Uno così non si poteva certo spinguinare, né potevamo fare due pesi e due misure con il suo collega, più o meno emaciato come lui. Per cui, tra lazzi e frizzi, li lasciammo andar via entrambi indenni, con gran sollievo dei nostri ufficiali.
Non si dica mai che il Rostro sia stato incapace di misericordia verso i più gracili.
Che dinnanzi a questi due ci fosse stato il cielo, come era garantito dal titolo del film, potevamo anche capirlo, considerata l’avvenenza delle attrici prescelte.

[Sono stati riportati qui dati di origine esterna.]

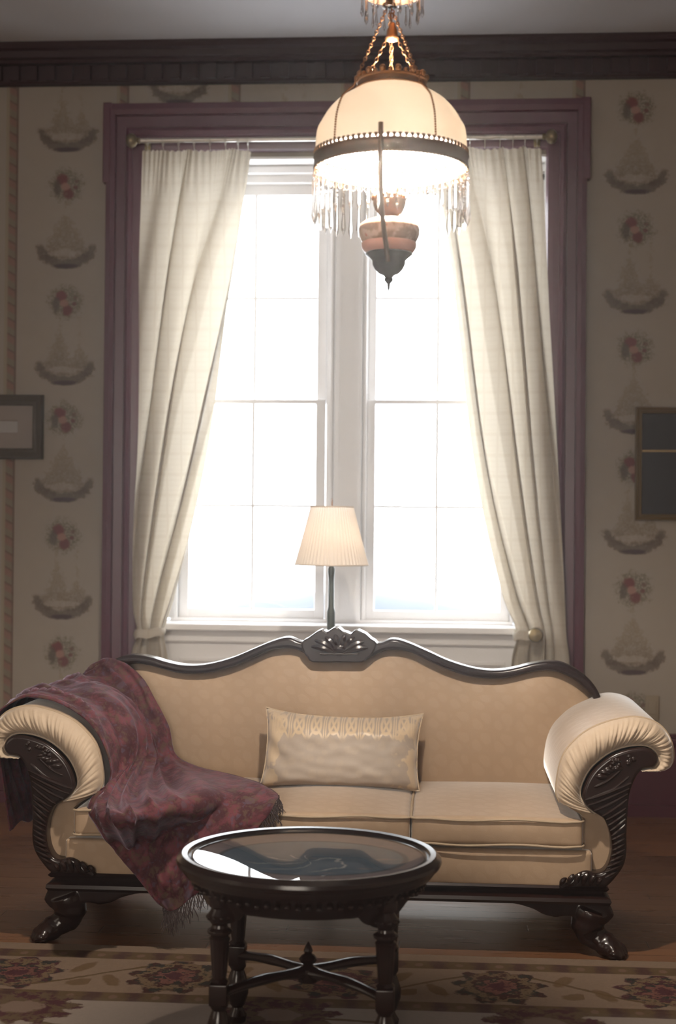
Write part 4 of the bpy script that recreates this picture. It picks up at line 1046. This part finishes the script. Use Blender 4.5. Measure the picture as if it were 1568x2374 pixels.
hl_lathe('crown_spider', [(60, 194), (78, 194), (78, 197), (60, 197), (60, 194)], M['brass'], 48, 30, True)
# arms that carry the font
for ang, mt in ((math.radians(265), 'strap'), (math.radians(85), 'brass')):
    pts = cr([rim(r, ang, py) for r, py in ((186, 334), (186, 365), (186, 400), (184, 440), (176, 480), (158, 515), (124, 548), (84, 578), (54, 597), (38, 610))], 4)
    bm = bm_(); tube(bm, pts, .0075, 10, flat=(.9, .9)); fin('carrying_arm', bm, M[mt], hl)
hl_lathe('burner', [(0, 508), (20, 508), (20, 502), (26, 496), (34, 486), (38, 474), (38, 464), (34, 462), (30, 470), (14, 478), (0, 478)], M['brass'], 40, dx=-3)
bm = bm_()
for k in range(16):
    a = 2*pi*k/16; ball(bm, (HX-3*hs+37*hs*cos(a), YH+37*hs*sin(a), hz(459)), .006, 8, (1, 1, 1.3))
fin('burner_gallery', bm, M['brass'], hl)
hl_lathe('font', [(20, 505), (40, 508), (58, 514), (68, 522), (71, 532), (70, 545), (66, 556), (62, 563)], M['font'], 64, 180, dx=-3)
hl_lathe('font_collar', [(60, 560), (64, 564), (64, 572), (62, 578), (56, 586), (48, 588)], M['pink'], 64, 180, dx=-3)
hl_lathe('font_base', [(40, 584), (54, 586), (55, 590), (46, 597), (39, 604), (38, 614), (33, 624), (24, 634), (12, 639), (9, 644), (11, 649), (7, 655), (4, 658), (3, 668), (0, 680)], M['black'], 48, dx=-3)
hl_lathe('chimney', [(14, 480), (18, 468), (24, 450), (23, 430), (17, 400), (15, 330), (15, 260)], M['pane'], 40, 180, True, dx=-3)
bm = bm_(); ball(bm, (HX-3*hs, YH, hz(410)), .026, 20, (1, 1, 1.5)); fin('bulb', bm, M['bulb'], hl)
bulb('hanging_lamp_light', (HX, YH, hz(330)), 280, (1, .88, .74), .04)

# =================================================================== VEILING GLARE
g = G('glare_volume'); vs = g.n('ShaderNodeVolumeScatter'); vs.inputs['Density'].default_value = .0085; vs.inputs['Anisotropy'].default_value = .88  # added scatter volume stands in for lens glare around window and lamp
g.t.links.new(vs.outputs[0], g.t.nodes['Material Output'].inputs['Volume']); g.t.nodes.remove(g.b)
bm = bm_(); box(bm, RX0-.3, RX1+.3, RY1-.3, YW+.6, -.3, CEIL+.3)
hz_ = fin('glare_volume', bm, g.m, None, False); hz_['kind'] = 'structure'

Avremmo però stentato a credere, visto il modesto calibro dei loro due principi azzurri, che qualche cielo potesse aprirsi anche dinnanzi alle loro due fidanzate, all’atto del concreto coronamento delle loro storie d’amore.   
Ma, detto tra noi, se al posto loro ci fossero state le due protagoniste le avremmo invece sicuramente spogliate e dipinte senza pietà, magari solo per ragioni di principio e per punirle d’averci snobbato.     
Per inciso, ritengo di dover ricordare a chi dei nostri lo avesse dimenticato che quel canto da noi inventato e spesso cantato nel pullman che ci portava a Pomigliano d’Arco, quello cioè che presuntuosamente asseriva: “….un bel corso come il nostro no non c’è…”, divenne il tormentone della colonna sonora del film, e fu utilizzato per sottolineare le scene  più importanti della  storia di eliche e amori partorita, in un momento di particolare vena creativa, dal Maestro Savarese.
Il Corso Rostro sta, tuttavia, ancora aspettando i diritti d’autore.